▶ Exercise details: Can you set down, exactly as they appear below, the lines from the opening of the material through the one bearing "C = sc.collection", minus the pictures?

▶ Provided data:
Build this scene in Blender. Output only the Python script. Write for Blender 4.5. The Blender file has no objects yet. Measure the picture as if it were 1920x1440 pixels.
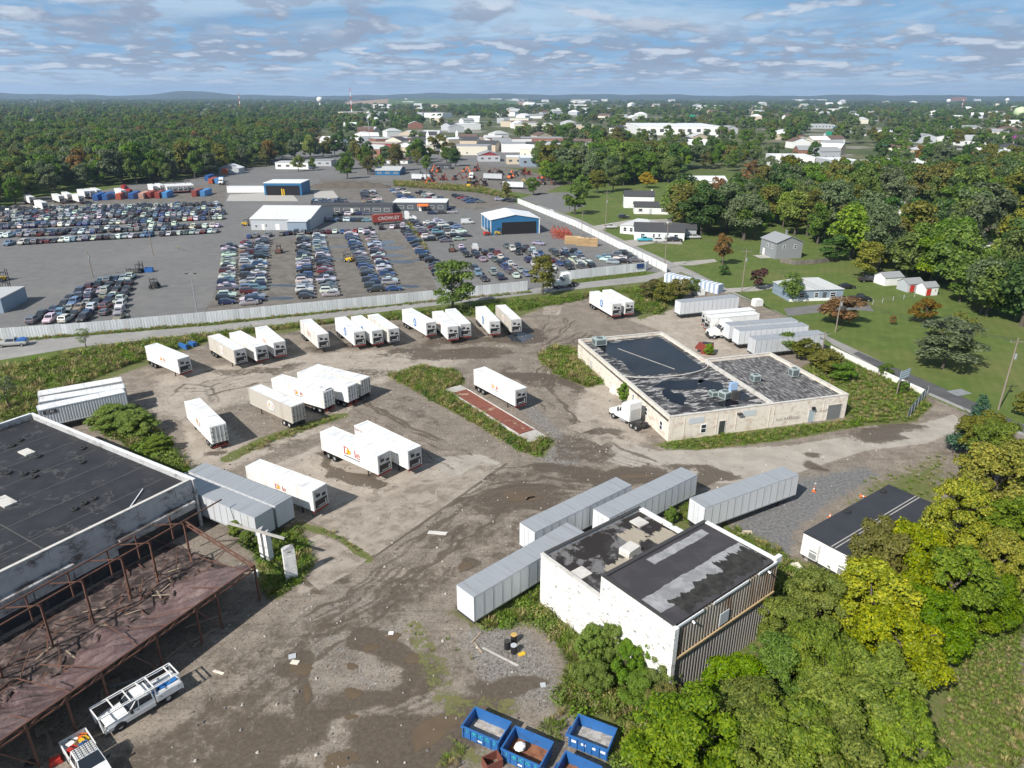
import bpy, math, random
import numpy as np
from mathutils import Vector, Matrix
R = math.radians
rnd = random.Random(7)
sc = bpy.context.scene
C = sc.collection

# ---------------------------------------------------------------- camera
CAM_H, PITCH, FPX = 49.0, math.atan(540 / 1331), 1331.0
cam = bpy.data.cameras.new('camera'); cam_ob = bpy.data.objects.new('camera', cam); C.objects.link(cam_ob)
cam.sensor_width = 36; cam.lens = FPX / 1920 * 36; cam.clip_start = 1; cam.clip_end = 60000
cam_ob.location = (0, 0, CAM_H); cam_ob.rotation_euler = (math.pi / 2 - PITCH, R(-0.1), 0)
sc.camera = cam_ob

# ---------------------------------------------------------------- sky, sun, exposure
SUN_EL, SHADOW_AZ = R(41), R(41)          # shadows fall 41 degrees clockwise from +Y
world = bpy.data.worlds.new('World'); sc.world = world; world.use_nodes = True
SKY_STRENGTH, SUN_STRENGTH, EXPOSURE = 0.05, 5.0, 0.36
sun = bpy.data.lights.new('sun', 'SUN'); sun.energy = SUN_STRENGTH; sun.angle = R(0.53); sun.color = (1, 0.955, 0.89)
sun_ob = bpy.data.objects.new('sun', sun); C.objects.link(sun_ob)
_d = Vector((math.sin(SHADOW_AZ) * math.cos(SUN_EL), math.cos(SHADOW_AZ) * math.cos(SUN_EL), -math.sin(SUN_EL)))
sun_ob.rotation_euler = _d.to_track_quat('-Z', 'Y').to_euler(); sun_ob.location = (-40, -40, 90)
vs = sc.view_settings; vs.view_transform = 'Standard'; vs.look = 'None'; vs.exposure = EXPOSURE; vs.gamma = 1; vs.use_curve_mapping = False
sc.cycles.use_denoising = True; sc.cycles.use_adaptive_sampling = True; sc.cycles.adaptive_threshold = 0.025
world.cycles.sampling_method = 'MANUAL'; world.cycles.sample_map_resolution = 256
sc.cycles.max_bounces = 4; sc.cycles.diffuse_bounces = 2; sc.cycles.glossy_bounces = 2
sc.cycles.transmission_bounces = 3; sc.cycles.transparent_max_bounces = 6; sc.cycles.volume_bounces = 1
sc.cycles.sample_clamp_indirect = 6


class NT:
    """tiny node-tree writer"""
    def __init__(s, tree): s.t = tree; s.n = tree.nodes; s.l = tree.links
    def new(s, typ, inp=None, **kw):
        n = s.n.new(typ)
        for k, v in kw.items(): setattr(n, k, v)
        for k, v in (inp or {}).items():
            sk = n.inputs[k]
            if isinstance(v, bpy.types.NodeSocket): s.l.new(v, sk)
            else: sk.default_value = v
        return n
    def math(s, op, a, b=None, c=None, clamp=False):
        n = s.n.new('ShaderNodeMath'); n.operation = op; n.use_clamp = clamp
        for i, v in enumerate((a, b, c)):
            if v is None: continue
            if isinstance(v, bpy.types.NodeSocket): s.l.new(v, n.inputs[i])
            else: n.inputs[i].default_value = v
        return n.outputs[0]
    def mix(s, f, a, b, typ='MIX'):
        n = s.n.new('ShaderNodeMix'); n.data_type = 'RGBA'; n.blend_type = typ
        for i, v in ((0, f), (6, a), (7, b)):
            if isinstance(v, bpy.types.NodeSocket): s.l.new(v, n.inputs[i])
            else: n.inputs[i].default_value = v if i == 0 else (*v, 1)
        return n.outputs[2]
    def noise(s, vec, scale, detail=4, rough=0.55, dist=0.0):
        n = s.new('ShaderNodeTexNoise', {'Scale': scale, 'Detail': detail, 'Roughness': rough, 'Distortion': dist})
        if vec is not None: s.l.new(vec, n.inputs['Vector'])
        return n.outputs[0]
    def step(s, x, lo, hi):
        n = s.n.new('ShaderNodeMapRange'); n.interpolation_type = 'SMOOTHSTEP'
        s.l.new(x, n.inputs[0]); n.inputs[1].default_value = lo; n.inputs[2].default_value = hi
        return n.outputs[0]


w = NT(world.node_tree); w.n.clear()
sky = w.new('ShaderNodeTexSky', sky_type='NISHITA', sun_disc=False, sun_elevation=SUN_EL, sun_rotation=R(180) + SHADOW_AZ,
            altitude=50, air_density=1.0, dust_density=0.6, ozone_density=2.0)
tc = w.new('ShaderNodeTexCoord')
sx = w.new('ShaderNodeSeparateXYZ', {0: tc.outputs['Generated']})
z = w.math('MAXIMUM', sx.outputs[2], 0.0)
lz = w.math('LOGARITHM', w.math('ADD', z, 0.03), 2.718)
def cloud_vec(a, b, off):
    return w.new('ShaderNodeCombineXYZ', {0: w.math('MULTIPLY', sx.outputs[0], a), 1: w.math('MULTIPLY', sx.outputs[1], a),
                                          2: w.math('MULTIPLY', w.math('ADD', lz, off), b)}).outputs[0]
def cloud_layer(a, b, off, lo, hi, dz):
    """heaped clouds: cover, and how much of the lit top shows (density here against density just above)"""
    n0, n1 = w.noise(cloud_vec(a, b, off), 1, 5, 0.52), w.noise(cloud_vec(a, b, off + dz), 1, 5, 0.52)
    return w.step(n0, lo, hi), w.step(w.math('SUBTRACT', n0, n1), 0.03, 0.19)
big, big_lit = cloud_layer(13, 5.0, 3.1, 0.505, 0.60, .13)
small, small_lit = cloud_layer(22, 8.5, 9.1, 0.43, 0.54, .10)
wisp = w.step(w.noise(cloud_vec(3.2, 3.4, 21.0), 1, 5, 0.6, 0.9), 0.36, 0.66)
lowm = w.step(z, 0.105, 0.05)                                      # small packed clouds towards the horizon
bigm = w.math('MULTIPLY', w.step(z, 0.015, 0.04), w.math('SUBTRACT', 1.0, w.math('MULTIPLY', w.step(z, 0.085, 0.13), 0.6)))
cov = w.math('MAXIMUM', w.math('MULTIPLY', big, bigm), w.math('MULTIPLY', small, lowm))
lit = w.new('ShaderNodeRGBToBW', {0: w.mix(lowm, big_lit, small_lit)}).outputs[0]
ccol = w.mix(lit, (4.9, 5.9, 7.8), (10.4, 11.3, 12.8))
base = w.mix(w.math('MULTIPLY', w.step(z, 0.55, 0.0), 0.85), sky.outputs[0], (3.3, 7.0, 12.0))
base = w.mix(w.math('MULTIPLY', wisp, 0.62), base, (9.6, 11.8, 14.0))
base = w.mix(w.math('MULTIPLY', w.step(z, 0.06, 0.0), 0.7), base, (7.6, 9.9, 12.8))
fade = w.math('MULTIPLY', cov, w.math('ADD', 0.25, w.math('MULTIPLY', w.step(z, 0.0, 0.035), 0.62)))
skyc = w.mix(fade, base, ccol)
bg = w.new('ShaderNodeBackground', {0: skyc, 1: SKY_STRENGTH})
w.l.new(bg.outputs[0], w.new('ShaderNodeOutputWorld').inputs[0])

# ---------------------------------------------------------------- helpers
_c, _s = math.cos(PITCH), math.sin(PITCH)
def P(px, py, z=0.0):
    """site survey: where the point read off the photograph at (px, py) stands when it is z metres above the ground"""
    u, v = (px - 960) / FPX, (720 - py) / FPX
    d = Vector((u, _c + v * _s, -_s + v * _c)); t = (z - CAM_H) / d.z
    return Vector((d.x * t, d.y * t, z))
def PP(pts, z=0.0): return [P(x, y, z) for x, y in pts]

def tag(o, label=None, cat=None, group=None, kind=None):
    if label: o['label'] = label
    if cat: o['category'] = cat
    if group: o['group'] = group
    if kind: o['kind'] = kind
    return o
def empty(name, loc=(0, 0, 0), rz=0.0, label=None, cat=None, group=None):
    o = bpy.data.objects.new(name, None); C.objects.link(o); o.location = loc; o.rotation_euler = (0, 0, rz); o.empty_display_size = 0.3
    return tag(o, label, cat, group)
def link(name, me, parent=None, loc=None, rz=None):
    o = bpy.data.objects.new(name, me); C.objects.link(o)
    if parent: o.parent = parent
    if loc is not None: o.location = loc
    if rz is not None: o.rotation_euler = (0, 0, rz)
    return o
def copy_tree(o, parent=None):
    c = o.copy(); C.objects.link(c); c.parent = parent
    for ch in list(o.children): copy_tree(ch, c)
    return c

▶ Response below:
Build this scene in Blender. Output only the Python script. Write for Blender 4.5. The Blender file has no objects yet. Measure the picture as if it were 1920x1440 pixels.
import bpy, math, random
import numpy as np
from mathutils import Vector, Matrix
R = math.radians
rnd = random.Random(7)
sc = bpy.context.scene
C = sc.collection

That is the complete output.